Sidération ! Le mot n'est pas trop fort, lorsqu'en entrant dans la salle, le visiteur se trouve face à face avec les personnages grandeur nature de l'invitée d'honneur, ANNE BOTHUON ! Il faut dire que cette sculptrice uniquement préoccupée de l'humain, ne fait pas dans la dentelle ! Ses créatures sont conçues avec de la ouate, de la gaze de tarlatane qui leur donne leur couleur blanc grisâtre, divers tissus… Tels la plupart des créateurs de personnages en terre, elle commence par les pieds, tasse la ouate pour former les jambes aux mollets bien esquissés, compacte ainsi le matériau afin que l'être en construction s'érige et se tienne vertical. Elle noue, pique et repique, zigzague, entrelace des fils de toutes couleurs, crée ainsi une apparence de vaisseaux sanguins irriguant des pieds à la tête son personnage. Lace, reprise, traverse, sillonne… Car il faut que ces investigations disparates deviennent un tout, qu'explose une sorte de puissance latente qui engloberait tous les possibles. Bientôt, c'est fait : l'infinie précision se retrouve désormais dans la pliure d'un coude, la saillie d'un genou, le creux d'un dos, les rondeurs d'un ventre, le repli ou la protubérance d'un sexe, l'attitude déjetée, gymnique, triomphale, passive… du personnage unique toujours vu à hauteur des yeux de la créatrice. Les plis du visage combinent toutes les expressions possibles d'un faciès humain. Ce visage maigre, épanoui, saillant, hâve… sur lequel est parfois tendue ce qui ressemble à une peau mal tannée, vieille, sans attrait ; ou au contraire -rarement, comme si ces êtres étaient tenus d'avoir un lourd passif derrière eux- lisse, avenante. Le nez est proéminent, les yeux globuleux francs, directs, rusés, doucereux… ! Les cheveux sont ras ou en savant désordre. La bouche close sur ses mystères ou béante hurlant à pleins poumons…

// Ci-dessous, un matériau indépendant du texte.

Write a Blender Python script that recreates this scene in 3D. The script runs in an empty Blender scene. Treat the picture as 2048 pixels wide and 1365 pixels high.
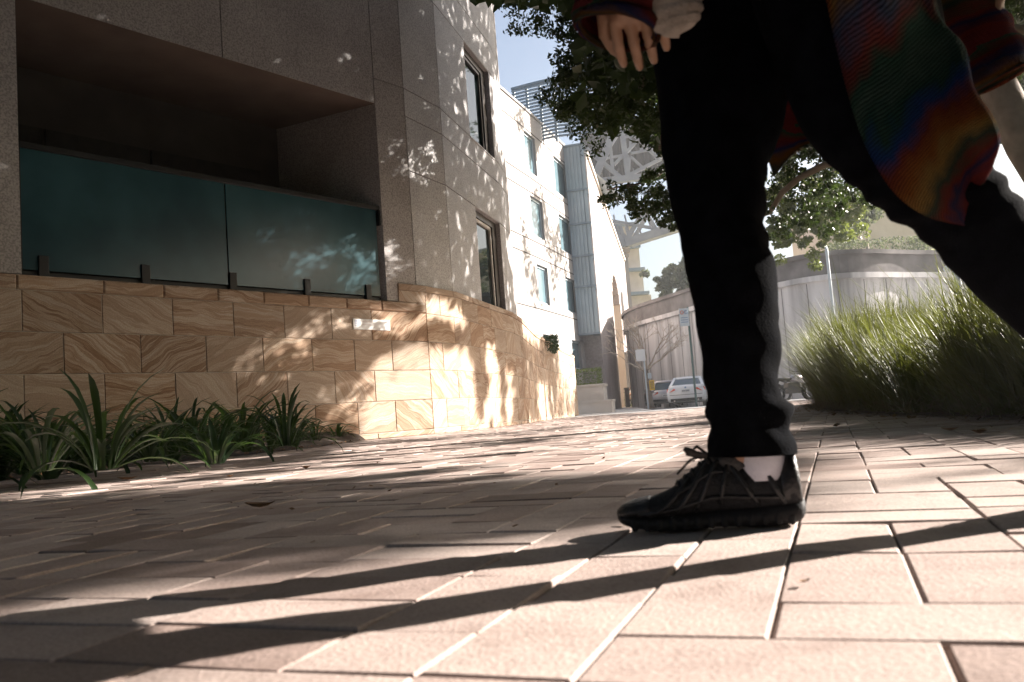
import bpy, bmesh, math, random
import numpy as np
from mathutils import Vector, Matrix, noise as mnoise
random.seed(7); RNG = np.random.default_rng(11)
R = math.radians
sc = bpy.context.scene
COL = sc.collection

# ------------------------------------------------------------------ camera
W_, H_, F_ = 2048, 1365, 1707.0
PITCH, ROLL, CH = R(5.0), R(4.3), 0.2
fw = np.array([0, math.cos(PITCH), math.sin(PITCH)])
r0 = np.array([1.0, 0, 0]); u0 = np.cross(r0, fw)
rt = r0 * math.cos(ROLL) - u0 * math.sin(ROLL)
up = u0 * math.cos(ROLL) + r0 * math.sin(ROLL)
CAM = np.array([0, 0, CH])
cam = bpy.data.cameras.new('camera'); cam_o = bpy.data.objects.new('camera', cam); COL.objects.link(cam_o)
cam.sensor_width = 36; cam.lens = F_ / W_ * 36; cam.clip_start = 0.02; cam.clip_end = 2000
cam_o.matrix_world = Matrix([[rt[0], up[0], -fw[0], 0], [rt[1], up[1], -fw[1], 0], [rt[2], up[2], -fw[2], CH], [0, 0, 0, 1]])
cam.dof.use_dof = True; cam.dof.focus_distance = 9.0; cam.dof.aperture_fstop = 8.0
sc.camera = cam_o

# ------------------------------------------------------------------ sky and sun
SUN_AZ, SUN_EL = R(70.7), R(24.5)
SUN = np.array([math.sin(SUN_AZ) * math.cos(SUN_EL), math.cos(SUN_AZ) * math.cos(SUN_EL), math.sin(SUN_EL)])
world = bpy.data.worlds.new('World'); sc.world = world; world.use_nodes = True
nt = world.node_tree; bg = nt.nodes['Background']
sky = nt.nodes.new('ShaderNodeTexSky'); sky.sky_type = 'NISHITA'; sky.sun_disc = False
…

          Groupés, tous ces individus ont un petit air de famille : râblés, larges d'épaules et bombant le torse, toujours nus, sans aucun bijou susceptible d'atténuer cette nudité. Bref, hormis leur âge et leur attitude, rien ne laisse supposer qu'il existe des classes sociales dans le monde d'Anne Bothuon. Leur point commun pourrait finalement être ce petit air suranné qui les place hors d'un temps déterminé, d'un lieu particulier. Tous différents, néanmoins, chacun présentant un petit quelque chose qui en fait un être unique. 

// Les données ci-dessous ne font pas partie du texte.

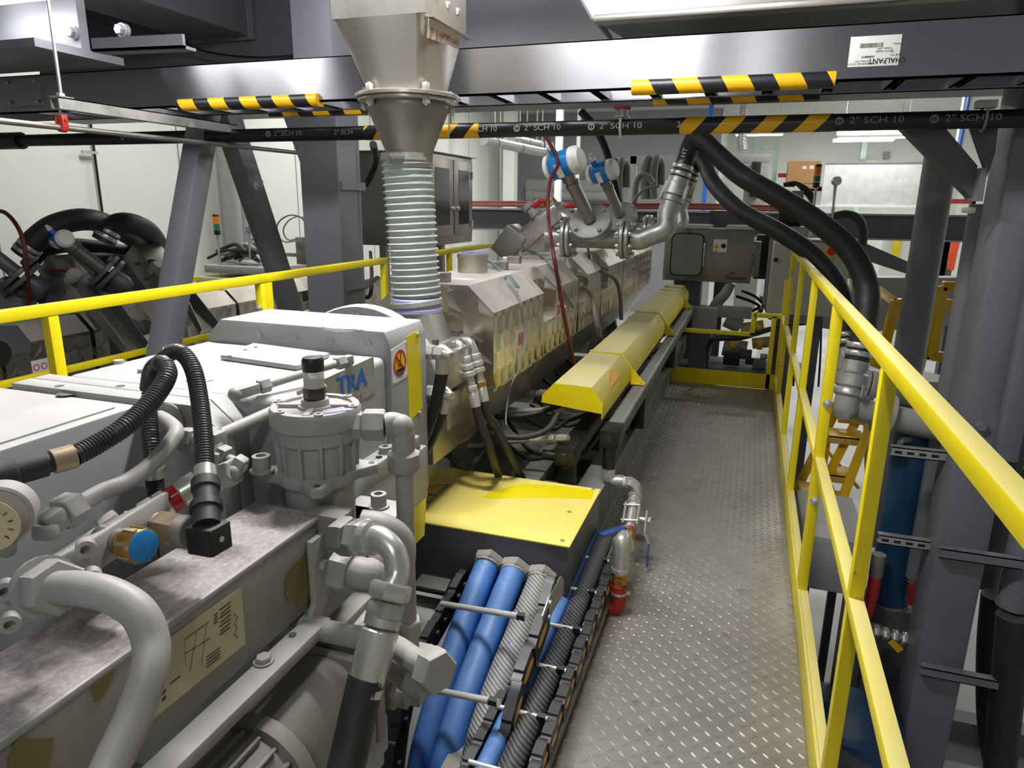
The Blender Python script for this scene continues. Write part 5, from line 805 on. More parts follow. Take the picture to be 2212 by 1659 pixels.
# ------------------------------------------------------------------ pump motor below the cooler
mo = V((-.66, .87, .47)); ax = V((.03, -1, -.03)).normalized(); t = thing('pump_motor', 'grey finned electric pump motor below the oil cooler', 'motor', tuple(mo))
p = lambda y: V((-.648, y, .468))
obj('bell_housing', M().lathe(p(.90), (0, -1, 0), [(.088, 0), (.088, .02), (.082, .03), (.078, .16)], 40), G['gdark'], t); obj('adapter_flange', M().box((-.74, .90, .375), (-.556, .925, .56)), G['gdark'], t, bev=.022); obj('adapter_flange', M().box((-.745, .928, .37), (-.551, .95, .565)), G['gdark'], t, bev=.024)
obj('pump_body', M().box((-.725, .952, .38), (-.575, 1.12, .545)), G['gdark'], t, bev=.03, seg=4); obj('pump_rib', M().box((-.70, .955, .54), (-.655, 1.11, .566)), G['gdark'], t, bev=.006); obj('motor_body', M().lathe(p(.74), (0, -1, 0), [(.08, 0), (.098, .004), (.098, .03), (.086, .034), (.086, .5)], 40), G['gdark'], t)
for k in range(12): a = -.5 + k * .3; obj('cooling_fin', M().bar(p(.70) + V((.084 * math.cos(a), 0, .084 * math.sin(a))), p(.25) + V((.084 * math.cos(a), 0, .084 * math.sin(a))), .006, .03, (math.cos(a), 0, math.sin(a))), G['gdark'], t, bev=.002)
obj('mounting_lug', M().cbox(p(.72) + V((.085, -.02, .02)), (.05, .05, .03)), G['gdark'], t, bev=.006)
for zz in (.50, .42): obj('cap_bolt', M().cyl((-.575, 1.0, zz), (-.535, 1.0, zz), .017, n=18).cyl((-.58, 1.0, zz), (-.56, 1.0, zz), .024, n=18), G['gdark'], t)
obj('terminal_lug', M().cbox(p(.66) + V((.09, 0, .045)), (.05, .06, .03)), G['fit'], t, bev=.004); obj('base', M().box((-.76, .3, .26), (at(838, 1600, z=.3).x, 1.0, .30)), G['gear_s'], t, bev=.004); obj('base_post', M().box((-.74, .9, FZ), (-.60, 1.0, .26)).box((-.72, .95, .3), (-.58, 1.0, .38)), G['gear_s'], t, bev=.004)
t = thing('machine_base', 'grey steel frame carrying the gearbox and pump', 'machine frame', (-1.1, .8, 0)); obj('top_plate', M().box((-1.7, -.3, .0), (-.88, 1.15, .02)).box((-1.7, 1.15, .0), (-.85, 1.88, .05)), G['gear_s'], t); 
for x, y in ((-1.6, .2), (-.95, .2), (-1.6, 1.4), (-.95, 1.4)): obj('leg', M().box((x - .05, y - .05, FZ), (x + .05, y + .05, 0)), G['steel_dark'], t)
q = at(640, 1340, z=.45); one('small_bracket', 'small grey plate with a screw beside the pump', 'bracket', M().prism([D(690, 1350, 1.3), D(775, 1300, 1.38), D(800, 1330, 1.36), D(720, 1385, 1.28)], (0, 0, -.012)), G['gear_s'])
# ------------------------------------------------------------------ yellow lidded terminal box
bz = .32; c1, c2, c3, c4 = at(1232, 1180, z=bz), at(1290, 1055, z=bz), at(905, 1005, z=bz), at(835, 1128, z=bz)
bx0, bx1, by0, by1 = -1.19, -.446, 1.885, 2.345
t = thing('terminal_box', 'dark grey terminal box with scratched yellow lid and lightning triangle', 'terminal box', (-.8, 2.1, .12))
obj('body', M().box((bx0, by0, .105), (bx1, by1, bz - .004)), G['steel_dark'], t, bev=.003); obj('lid', M().box((bx0 - .004, by0 - .006, bz - .004), (bx1 + .005, by1 + .005, bz)), G['yel_box'], t)
tri = [at(860, 1052, z=bz + .0012), at(973, 1045, z=bz + .0012), at(925, 1089, z=bz + .0012)]; s = obj('warning_triangle', M().prism(tri, (0, 0, .0006)), G['grey_t'], t)
cen = sum(tri, V((0, 0, 0))) / 3; obj('orange_field', M().prism([cen.lerp(q, .8) + V((0, 0, .0008)) for q in tri], (0, 0, .0004)), G['sgno'], s)
fl = [at(888, 1054, z=bz + .003), at(912, 1053, z=bz + .003), at(920, 1066, z=bz + .003), at(945, 1068, z=bz + .003), at(912, 1072, z=bz + .003), at(905, 1062, z=bz + .003)]
obj('lightning_bolt', M().prism([fl[0], fl[1], fl[2], fl[3], fl[4], fl[5]], (0, 0, .0004)), G['ink'], s)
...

          On pourrait à l'infini déterminer les traits complémentaires, opposés, similaires, personnalisés… de ces individus et se demander en quelle école de la vie cette artiste a pu apprendre à connaître si bien le caractère humain ! Subséquemment, face à cette foule massée en un même lieu, il est impossible de donner une définition rédhibitoire des créations d'Anne Bothuon.

 

          Remis de sa surprise, le visiteur peut alors admirer les toiles bifaces de l'artiste, corps suspendus surplombant les êtres évoqués ci-dessus. Revenues en deux dimensions, toutes des femmes vêtues de robes rouges, largement décolletées, la tête d'un gris cendré, les pieds nus posés ou plongeant dans une sorte de matière noir-grisâtre. Voir encore sur la scène, les femmes en noir, assises sur des chaises banales, arrogantes ou affaissées jambes allongées, repliées le long du buste… 

          Ainsi, la création d'Anne Bothuon est-elle incontestablement protéiforme. Tout en restant une et reconnaissable entre toutes. Il apparaît cependant, à l'évidence, que la partie maîtresse de cette création sont ses étranges compagnes et compagnons de ouate qui ont fait d'elle une figure de proue de l'Art textile dans le monde.